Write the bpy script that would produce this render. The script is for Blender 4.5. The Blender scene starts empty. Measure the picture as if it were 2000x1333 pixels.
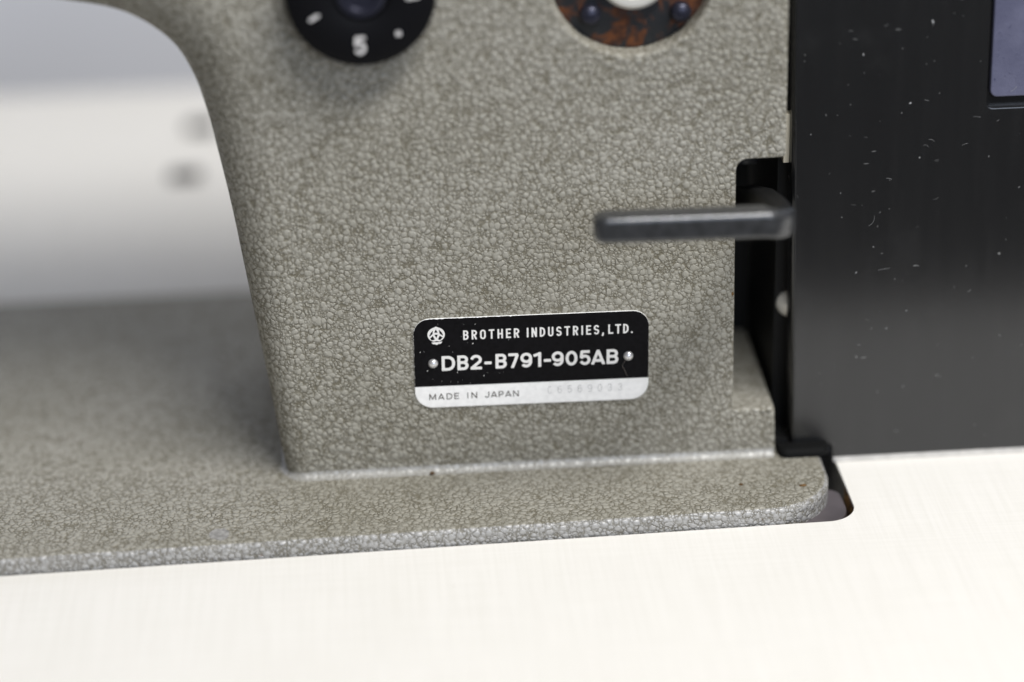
import bpy, bmesh, math, random
import numpy as np
from mathutils import Vector, Matrix

MM = 0.001
rad = math.radians
scn = bpy.context.scene

# ------------------------------------------------------------------ camera
pitch, yaw, roll = rad(25.0), rad(3.5), rad(1.3)
Fv = Vector((math.sin(yaw)*math.cos(pitch), math.cos(yaw)*math.cos(pitch), -math.sin(pitch)))
R0 = Vector((math.cos(yaw), -math.sin(yaw), 0)); U0 = R0.cross(Fv)
Rv = R0*math.cos(roll) - U0*math.sin(roll)
Uv = R0*math.sin(roll) + U0*math.cos(roll)
cam_pos = Vector((0, 0, 0.039)) - Fv*0.700
cd = bpy.data.cameras.new('camera'); cam = bpy.data.objects.new('camera', cd)
scn.collection.objects.link(cam); scn.camera = cam
cam.matrix_world = Matrix(((Rv.x, Uv.x, -Fv.x, cam_pos.x), (Rv.y, Uv.y, -Fv.y, cam_pos.y),
                           (Rv.z, Uv.z, -Fv.z, cam_pos.z), (0, 0, 0, 1)))
cd.lens = 90.0; cd.sensor_width = 36.0; cd.clip_start = 0.02; cd.clip_end = 50
cd.dof.use_dof = True; cd.dof.focus_distance = 0.694; cd.dof.aperture_fstop = 2.8
cd.dof.aperture_blades = 0

# ------------------------------------------------------------------ light
w = bpy.data.worlds.new('World'); scn.world = w; w.use_nodes = True
bg = w.node_tree.nodes['Background']
bg.inputs[0].default_value = (1.0, 0.97, 0.95, 1); bg.inputs[1].default_value = 0.08

def area(name, loc, target, sx, sy, power, col):
    l = bpy.data.lights.new(name, 'AREA'); l.shape = 'RECTANGLE'; l.size = sx; l.size_y = sy
    l.energy = power; l.color = col
    o = bpy.data.objects.new(name, l); scn.collection.objects.link(o)
    o.location = loc
    o.rotation_euler = (Vector(target) - Vector(loc)).to_track_quat('-Z', 'Y').to_euler()
    return o
area('ceiling_lamp', (0.40, -0.47, 1.12), (0.05, 0, 0), 0.8, 0.22, 19, (0.99, 0.982, 0.965))
area('window_light', (0.55, -1.90, 0.80), (0, 0, 0), 1.5, 0.9, 18, (0.74, 0.83, 1.0))

scn.view_settings.view_transform = 'Standard'; scn.view_settings.look = 'None'
scn.view_settings.exposure = 0; scn.view_settings.gamma = 1
scn.view_settings.use_curve_mapping = False

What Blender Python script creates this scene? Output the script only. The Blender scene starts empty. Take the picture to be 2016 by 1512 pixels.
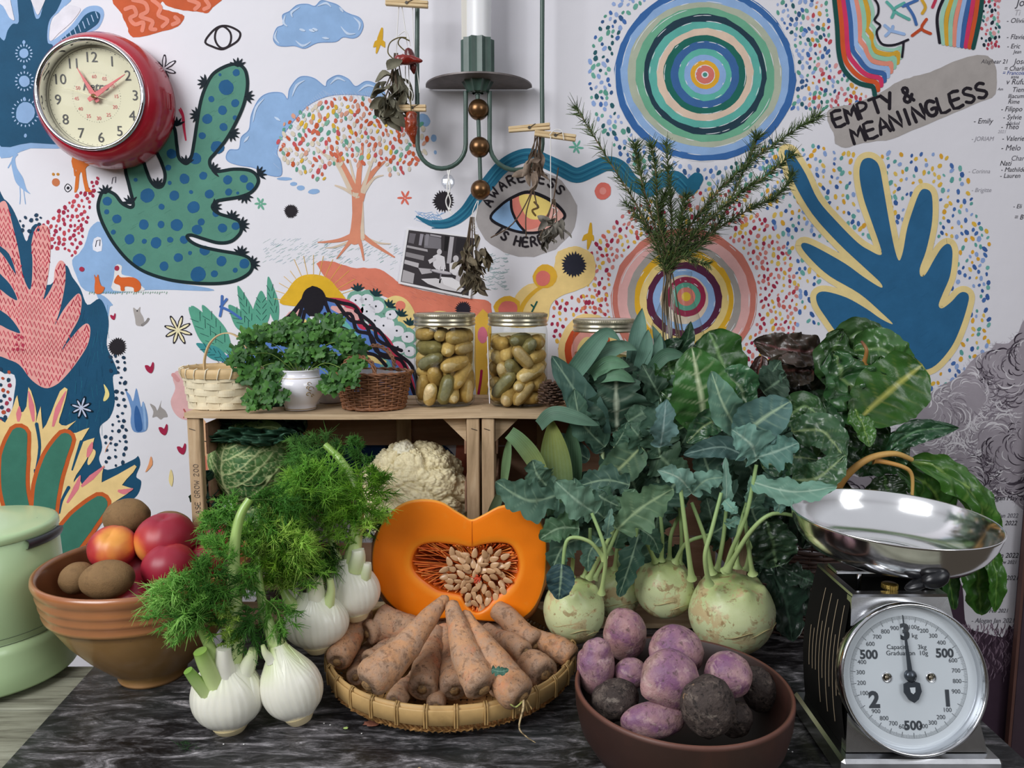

**Task statement:** Quote, exactly and only, the lines from the first line of the data above through the line containing "scn = bpy.context.scene". The pictures do not belong in it.

**Result of this task:**
Write the bpy script that would produce this render. The script is for Blender 4.5. The Blender scene starts empty. Measure the picture as if it were 2000x1333 pixels.
import bpy, bmesh, math, random
import numpy as np
from mathutils import Vector, Matrix

MM = 0.001
rad = math.radians
scn = bpy.context.scene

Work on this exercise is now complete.